Georgia leaves for the visit bearing vocation and chocolate but returns ashen-faced. After the initial pleasantries, her pupil had wandered off, not very interested. The parent had waved her son’s report from his new school. “Isn’t it marvellous?” she’d enthused, “you’d think he was a different child.”

Georgia read through the report with the advantage of the professional Internet that links like minds. She could crack the code that translates “Jason is on the way to becoming a motivated reader” to “Jason will improve when he actually starts to read”.

Bereft of professional support and as a guest in the parent’s house, Georgia could only agree, weakly. A new child was portrayed. The parent was happy, convinced she’d found a better school.

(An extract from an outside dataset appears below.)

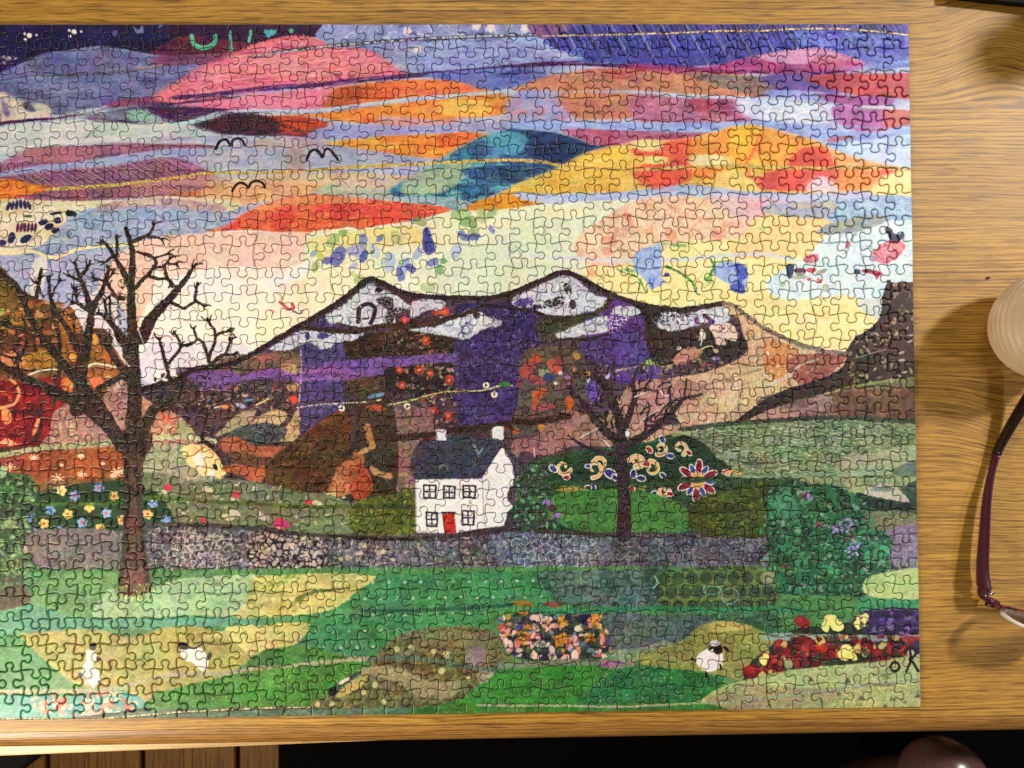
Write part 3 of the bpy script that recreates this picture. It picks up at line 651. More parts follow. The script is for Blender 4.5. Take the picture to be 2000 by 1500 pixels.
    # blue flowered cotton centre
    for x, y, r, c in ((660, 500, 22, "5c68b4"), (640, 508, 12, "4c58a8"), (695, 490, 20, "94a0d0"), (708, 470, 14, "7c88c4"), (710, 500, 13, "4450a0"), (742, 465, 9, "6470b8"), (730, 490, 16, "b8c4e4"), (760, 512, 20, "a8b8e0"), (788, 520, 18, "94a8dc"), (782, 536, 14, "5868b4"), (802, 524, 12, "4c58a8"), (836, 462, 10, "4450a0"), (840, 485, 14, "4c58ac"), (845, 512, 12, "6470b8"), (815, 495, 14, "a0acd8"), (905, 460, 14, "6470b8"), (925, 462, 12, "5460b0"), (960, 448, 9, "6c7cc0"), (890, 490, 16, "a8bce0"), (612, 495, 9, "8894cc"), (690, 520, 10, "a8b4dc"), (806, 432, 7, "94a0d0")):
        D(x, y, r, c, r * .6, (x * 7) % 180, op=.8, rag=5)
    P("826,450 834,444 842,460 850,490 826,488", "4450a0 5c68b4", 5)
    for x, y, r, c in ((625, 500, 10, "9cb858"), (650, 470, 16, "8cb068"), (670, 455, 10, "7ca058"), (774, 462, 16, "b4c880"), (858, 525, 12, "5c9450"), (866, 510, 8, "4c8448"), (915, 432, 18, "6c9458"), (900, 418, 20, "8cac70"), (940, 420, 16, "a0b880"), (925, 448, 12, "7ca868"), (690, 535, 9, "a8c070"), (700, 545, 12, "94a868"), (820, 432, 14, "88a068"), (616, 520, 12, "a8b860"), (960, 415, 14, "8cac78"), (835, 560, 16, "a4b484")):
        D(x, y, r, c, r * .6, (x * 11) % 180, op=.65, rag=5)
    D(726, 492, 4, "8ca048"); D(783, 512, 4.5, "6c9c74"); D(783, 512, 2, "d8d488")
    P("470,560 580,560 560,600 500,600", "f8e8d8", 9, op=.4)
    L("546,590 556,598 566,604 574,600 570,592", 5, "c85060", rag=1); D(532, 608, 7, "e0a0a0", 3, 20, op=.8); D(556, 560, 16, "f0c8c4", 9, op=.6, rag=5); L("540,572 550,580 544,590", 2, "c88078"); L("570,606 584,612 590,606", 3, "6c7478", rag=2); D(580, 555, 12, "ecc8bc", 8, op=.5, rag=4)
    L("292,662 304,658 314,660", 2.5, "d8708c"); L("318,656 330,656 336,664", 2.5, "d8708c")
    L("1040,500 1120,504 1180,508 1260,510 1340,506 1400,500 1480,496 1540,504 1600,520 1700,526 1790,532", 8, "ccd4e4", rag=2.5, op=.75)
    # blue bells on yellow
    P("1236,500 1252,486 1275,480 1290,478 1292,540 1300,550 1278,562 1268,562 1258,545 1238,528 1236,515", "8ca4e4 a8c0f0 7c94dc", 9); D(1302, 536, 6, "4c58b0", 4); L("1268,545 1272,560 1276,545", 4, "5c6cc4", 2)
    L("1205,525 1222,534 1240,538 1250,552 1246,566", 3, "5c9c60", 2, rag=1.5); D(1228, 528, 10, "6cA070".lower(), 4, 15, op=.8, rag=3); L("1250,545 1256,560 1262,570", 3, "5c9458"); L("1300,520 1320,528 1340,540 1352,552 1360,572 1366,575", 5, "4c8c50", 3, rag=1.5)
    D(1325, 478, 16, "7ca870", 4, 5, op=.8, rag=3); D(1300, 476, 10, "8cb078", 3, op=.7, rag=3)
    P("1392,524 1410,512 1440,512 1456,520 1460,536 1456,556 1452,572 1440,570 1424,555 1400,540", "90a8ec a8c0f4 7c90dc", 9); P("1432,516 1456,520 1460,540 1448,550 1456,568 1440,572 1424,558 1440,548", "4c5cc0 5c6cc8 3c4cac", 6, rag=2.5)
    L("1388,506 1394,520 1386,540 1378,546", 5, "4c9450", rag=2); L("1394,512 1412,510 1428,508", 3, "6ca468"); D(1384, 545, 6, "8cb860", 8, op=.7, rag=3); D(1490, 446, 7, "a8d080", 5, op=.8, rag=3); D(1366, 594, 3, "8cb850")
    L("1390,535 1388,552 1374,562", 1.6, "a4b864"); L("1186,526 1188,540", 2, "a0b070")
    # pale blue rose cotton, right
    P("1500,545 1540,520 1580,500 1600,470 1640,440 1690,425 1790,420 1800,555 1735,560 1725,615 1690,590 1650,575 1600,580 1540,585 1500,570", "d4ecf4 e0f2f8 c4e0f2 e8f6f8", 18)
    P("1680,385 1740,380 1800,390 1800,425 1740,430 1690,428 1640,436 1600,420 1600,396", "98bce4 a8c8e0 88a4d8 b4d4e4", 12); P("1500,400 1600,392 1640,400 1600,425 1520,420 1490,412", "b0b4b8 a4acc8 c4bc9c", 10, 3)
    P("1610,440 1690,420 1740,424 1700,445 1650,455 1600,455", "a0a8a0 8c9cb0 b0b48c", 8, 2, -15, rag=3); P("1640,655 1700,590 1730,610 1720,630 1690,650 1660,680", "f0e0a4", 9) if 0 else None
    P("1672,592 1720,580 1725,618 1715,622 1690,610", "ccd8d8", 8)
    P("1702,500 1716,480 1730,472 1742,466 1765,474 1766,485 1755,500 1740,510 1722,514", "dc6484 e88098 e4a0b0 d04c70", 8, rag=2.5); P("1728,446 1738,444 1744,456 1754,458 1762,452 1762,466 1750,472 1738,468", "383c5c 2c3450", 6, rag=2); D(1738, 490, 6, "f0c0cc", 4, op=.8, rag=3); D(1705, 505, 7, "8c88a8", 6, op=.7, rag=4)
    D(1655, 478, 4, "b44868", 8, 15, rag=2); L("1672,456 1662,468 1655,490 1648,495", 5, "98a080", 2, rag=2, op=.8); P("1568,504 1582,496 1596,496 1598,506 1586,514 1574,512", "d0647c dc8094", 5, rag=2.5); D(1575, 508, 7, "a85868", 4, op=.7, rag=3)
    P("1536,518 1550,518 1546,540 1538,542", "3c4c70", 5, rag=2); D(1562, 528, 12, "74405c", 5, 5, rag=3); D(1584, 527, 10, "dc5c74", 5, rag=2); D(1580, 545, 5, "c8647c", 3, rag=2); D(1600, 548, 6, "e07c84", 4, 40); D(1560, 540, 16, "9cA888".lower(), 5, op=.7, rag=4); D(1604, 530, 12, "94a480", 4, -20, op=.8, rag=3); D(1612, 562, 8, "a4b090", 8, op=.7, rag=3)
    D(1674, 530, 7, "445078", 5, rag=2.5); P("1684,526 1700,526 1722,532 1716,540 1712,546 1704,534 1686,532", "c43c60", 5, rag=1.6); D(1695, 528, 8, "74303c", 3); D(1528, 555, 6, "9cb088", 5, rag=3, op=.7)
    # birds
    for s_ in ("421,290 428,277 438,272 444,274 449,283 455,273 465,270 472,273 477,283", "599,311 606,296 616,292 622,296 629,307 634,294 640,290 648,296 660,312", "453,373 460,362 470,357 480,361 485,366 490,357 500,353 512,357 517,366"):
        L(s_, 5.2, "221820", 4.4, rag=.9)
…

But Georgia knew the pupil had weaknesses, which required recognition and support. So did the parent. So did the new teacher, who for her own reasons had chosen to collude with the parents in Jason’s metamorphosis.

Georgia’s story illustrates some of the conundrums in report-writing in the primary school. Teachers are influenced by the powerful strategy of giving a pupil an identity as a “doer”, a reader, a mathematician, an artist. This permeates their pedagogy, but the audience for this philosophy is the child.

Reports are written for parents and we don’t always fulfill their expectations. Confusion over who, and what, the report is for prompted one parent to come to me in tears. How could I possibly include her child’s reading score when it was so low? He’d been looking forward to the report, which the parent had decided would give him a boost and she’d had to tell him he hadn’t done as well as next door. The family was in mourning, and it was my fault.

Secondary teachers report on progress in particular subject areas. This is far more objective. Primary teachers report on the whole child as a learner. This involves the identity of the child and the whole family.It can become a very personal issue, which may be too intense for individual teachers to bear.

Given the anxiety created about failing schools and teaching standards, a report can be reassuring. The child is doing well, so the school must be good. Teacher and family can approve of each other.

The Office for Standards in Education claims that: “Many reports are unduly positive and fail to make constructive criticism. Such reports give the impression that attainment is much better than it is.”

Georgia is one teacher who knows why.